C’est donc pour toutes ces raisons que nous pouvons dire que le Rhum en Martinique possède tous les avantages possibles et imaginables d’un produit touristique phare.
C’est un produit agricole, un produit industriel, un produit culturel et traditionnel, un produit non périssable, haut de gamme, à forte valeur ajoutée, un produit Appellation d’Origine Contrôlée. C’est un produit dont la fabrication reste pittoresque et ancestrale avec des méthodes modernes d’économie d’énergie, c’est un produit qui porte le nom de notre destination Rhum de la Martinique, c’est aussi un produit fédérateur dont les Martiniquais sont tous fiers, c’est un produit d’exportation, c’est donc le produit phare de notre économie touristique.
C’est pour cela que nous demandons que soit focalisée toute l’attention de notre politique touristique sur le Rhum de la Martinique car c’est le seul produit véritablement authentique et représentatif de notre île que nous possédons et que nous avons à vendre.
Car vendre une bouteille de Rhum à un touriste c’est faire vivre des milliers de petits planteurs, c’est donner du travail à des milliers d’ouvriers agricoles, c’est maintenir en activité des centaines d’ouvriers des différentes distilleries de l’île, c’est faire de l’exportation sans payer des frais de transport, c’est soutenir toute la filière canne et par là même maintenir une agriculture ancestrale et un monde rural garants de nos valeurs de nos traditions et de notre cultures.
Le touriste doit être ce que nous voulons qu’il soit c’est un voyageur pour les grandes compagnies aériennes et elles ont raison.
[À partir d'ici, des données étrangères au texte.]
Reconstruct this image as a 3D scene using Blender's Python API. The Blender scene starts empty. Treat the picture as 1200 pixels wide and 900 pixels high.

Le touriste est un résident temporaire pour les grands groupes hôteliers et ils ont raison. Le touriste est un promeneur pour les chauffeurs de taxi et ils ont raison mais le touriste doit aussi être un client pour l’économie martiniquaise et nous aussi nous avons raison.
C’est pour toutes ces raisons que je dis au responsable du tourisme à la Martinique vous avez fait jusqu’ici un travail considérable d’investissements pour mettre en place ce fonds de commerce que sont ces infrastructures d’accueil, donnez aujourd’hui simplement la finalité qui manque à vos actions. Soutenez la filière canne. Aidez le Rhum de la Martinique. Aidez-nous.